The initial ad campaign sought to airbrush the mayor’s prickly public image. There was the loving dad, light sabering in the backyard with his cute son. But when polls weren’t looking so good in his three-way contest with Councilmember Yvette Simpson and former UC Board Chair Rob Richardson, his campaign switched to cookie cutter attack ads. There were grumpy looking photos of Simpson, who was branded as one of those vile streetcar supporters who didn’t support our police. Better yet for the incumbent, Simpson didn’t have enough cash for any TV ads. (Columnist Confession: this writer has worked in the past with Simpson and contributed some money to her meager war chest.)

But when the votes were counted on primary night, all that Cranley cash (estimated to be about $1 million) was only good enough to buy the mayor a second place finish with 34 percent of the vote. He made the November run-off, but trailed Simpson by 11 percent.

Our profligate mayor paid about $120 each for his 8,068 primary votes. Forget that beer and brat at Great American Ballpark—$125 a head is enough to treat those Cranley voters to a veal chop, chocolate mousse and a robust bottle of Bordeaux at Jean-Robert’s Table.

And so there will be a Cranley/Simpson rematch in November. The mayor’s forlorn team began spinning the mayor’s glowing prospects the morning after the primary: many more voters will surely show up in November! And those voters who didn’t fully appreciate all the progress made under Cranley will surely have a change of heart!
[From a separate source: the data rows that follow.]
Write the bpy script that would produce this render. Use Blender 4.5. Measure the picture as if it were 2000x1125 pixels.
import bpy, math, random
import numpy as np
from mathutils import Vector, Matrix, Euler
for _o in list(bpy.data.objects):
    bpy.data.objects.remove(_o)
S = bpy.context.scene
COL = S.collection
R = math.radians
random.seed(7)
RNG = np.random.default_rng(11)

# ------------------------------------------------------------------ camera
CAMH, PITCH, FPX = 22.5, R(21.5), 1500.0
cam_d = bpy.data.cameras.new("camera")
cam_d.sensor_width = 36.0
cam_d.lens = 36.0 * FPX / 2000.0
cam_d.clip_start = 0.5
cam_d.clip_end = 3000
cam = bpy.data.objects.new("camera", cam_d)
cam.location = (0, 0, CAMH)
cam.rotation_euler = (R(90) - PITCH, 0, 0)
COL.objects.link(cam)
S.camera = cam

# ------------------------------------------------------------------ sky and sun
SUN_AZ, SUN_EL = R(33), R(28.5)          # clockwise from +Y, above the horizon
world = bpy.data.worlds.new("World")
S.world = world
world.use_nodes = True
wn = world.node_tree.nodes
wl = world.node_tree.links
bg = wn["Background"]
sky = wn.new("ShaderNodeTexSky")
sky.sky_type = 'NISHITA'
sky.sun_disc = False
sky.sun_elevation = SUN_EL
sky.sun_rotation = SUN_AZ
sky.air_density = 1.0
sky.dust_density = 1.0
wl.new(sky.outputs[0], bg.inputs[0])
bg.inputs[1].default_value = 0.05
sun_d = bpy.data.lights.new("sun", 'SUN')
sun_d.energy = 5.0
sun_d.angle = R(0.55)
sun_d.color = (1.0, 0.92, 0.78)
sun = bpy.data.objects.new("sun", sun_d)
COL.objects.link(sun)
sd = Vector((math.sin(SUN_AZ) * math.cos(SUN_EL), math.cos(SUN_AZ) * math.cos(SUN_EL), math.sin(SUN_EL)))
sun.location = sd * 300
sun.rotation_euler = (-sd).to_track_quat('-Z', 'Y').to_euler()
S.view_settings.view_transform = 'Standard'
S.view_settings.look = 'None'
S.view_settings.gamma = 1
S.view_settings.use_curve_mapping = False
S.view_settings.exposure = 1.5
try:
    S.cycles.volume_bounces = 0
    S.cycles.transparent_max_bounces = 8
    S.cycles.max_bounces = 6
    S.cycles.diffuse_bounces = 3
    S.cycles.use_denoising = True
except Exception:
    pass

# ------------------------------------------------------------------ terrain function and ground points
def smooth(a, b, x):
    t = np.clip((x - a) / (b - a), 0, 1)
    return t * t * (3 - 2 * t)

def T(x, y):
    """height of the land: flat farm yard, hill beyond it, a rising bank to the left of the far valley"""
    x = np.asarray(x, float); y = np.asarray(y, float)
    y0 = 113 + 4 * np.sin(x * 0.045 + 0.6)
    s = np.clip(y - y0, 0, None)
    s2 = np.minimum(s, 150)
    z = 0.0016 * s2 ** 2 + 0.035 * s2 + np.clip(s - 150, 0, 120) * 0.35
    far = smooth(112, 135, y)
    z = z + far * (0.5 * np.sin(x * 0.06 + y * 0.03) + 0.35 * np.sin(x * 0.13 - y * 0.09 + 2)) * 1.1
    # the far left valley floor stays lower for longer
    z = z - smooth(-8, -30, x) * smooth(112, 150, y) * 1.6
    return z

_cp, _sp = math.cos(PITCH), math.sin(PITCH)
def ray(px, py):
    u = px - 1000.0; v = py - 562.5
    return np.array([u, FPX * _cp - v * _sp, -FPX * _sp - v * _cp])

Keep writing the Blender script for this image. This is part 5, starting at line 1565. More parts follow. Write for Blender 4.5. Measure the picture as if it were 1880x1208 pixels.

When a cash rich incumbent gets beat by an underfunded opponent by 10 percent in a primary, there is trouble brewing. Simpson ran a positive and inclusive campaign. She connected with voters who have felt left behind by the progress in more prosperous neighborhoods for which the mayor takes credit.

Storm clouds are gathering over our town, including a looming $25 million budget deficit and a troubling increase in gun violence. Those clouds make the electoral climate even more challenging for the mayor.

If the mayor’s donors pony up another million dollars (or two), voters can expect another orgy of pro-Cranley advertising. But considering the results of the primary and his park levy, the mayor’s cash might be better spent sending a few thousand of us to Disney World in November. Just don’t book me on United.